All PRs should be labeled to help maintainers and contributors understand what actions are required to progress the PR to a resolved state. All status labels indicate actions are required from the maintainer who is assigned to the PR.

  • The status/1-needs-design-review should be assigned an owner for PRs whose scope of impact is considered significant, this is done to ensure the proposal meets the standards for quality and goals within each project. A senior maintainer should comment on the issue when it's ready for 2-needs-review and relabel the issue accordingly.
  • The status/2-needs-review indicates that a PR is awaiting code and documentation review. The PR must have 3 approvals by maintainers in order for the status to be changed to 3-needs-merge.
  • The status/3-needs-merge indicates to the merge bot that a PR is ready to be merged. This label is set by the latest maintainer that approve the PR.

Managing time

Block time off to review

Often it can be hard to find dedicated, uninterrupted time to review PRs. If you can, allocate some time and block it off on your calendar to help stay on top of the incoming queue.

Resolving the PR

Loop in others when domain specific knowledge is needed

Traefik has sections that may require domain-specific knowledge. If you are unsure or uncomfortable reviewing a portion of a PR, it is better to decline a review and reassign to an someone with more expertise in that area.

If you are brought in for your knowledge in a specific area, try and provide meaningful comments to serve as breadcrumbs in the future to help others gain a better understanding of that area.

Asking questions

You are encouraged to ask questions and seek an understanding of what the PR is doing; however, your question might be answered further into the review. You can stage your questions, and before you submit your review, revisit your own comments to see if they're still relevant or update them after gaining further context.

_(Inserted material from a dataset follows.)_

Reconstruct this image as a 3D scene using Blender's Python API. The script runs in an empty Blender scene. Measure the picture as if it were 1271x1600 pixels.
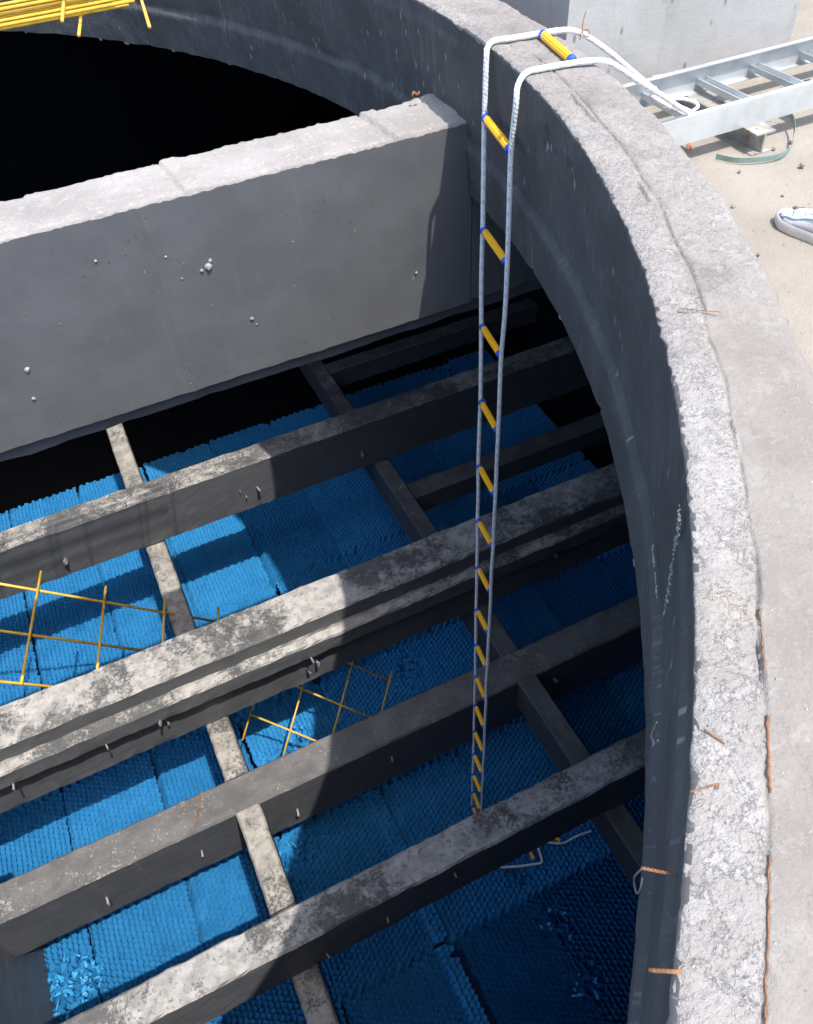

Often a question may turn into a request for further comments or changes to explain what is happening at that specific point.

In your questions, try to be empathetic when phrasing. Instead of:

"Why did you do this?"

try

"Am I understanding this correctly? Can you explain why...?"

Remember a review is a discussion, often with multiple parties -- be reasonable. Try to focus and summarize in ways that constructively move the conversation forward.

Asking for changes

It's okay to ask for changes to be made on a PR. In your comments, you should be clear on what is a 'nit' or small thing to be improved and a required change needed to accept the PR.

Be clear and state upfront architectural or larger changes. These should be resolved first before addressing any further nits.

It's also okay to say "No" to a PR. As a community, we want to respect people's time and efforts, but sometimes things just don't make sense to accept. As reviewers, you are the stewards of the code-base and sometimes that means pushing back on potential changes.

Commit Hygiene

It can be seen as trivial, but you can ask the PR author to break apart their PR into smaller chunks, or change a commit message to be more informative.

Be clear on progress and time

Be upfront with the PR author about where the state of their PR is and what needs to be completed for it to be accepted.

No one likes it if their PR misses a release, but it is a fact of life. Try and be upfront about it. Don't push a PR through out of guilt or deadlines.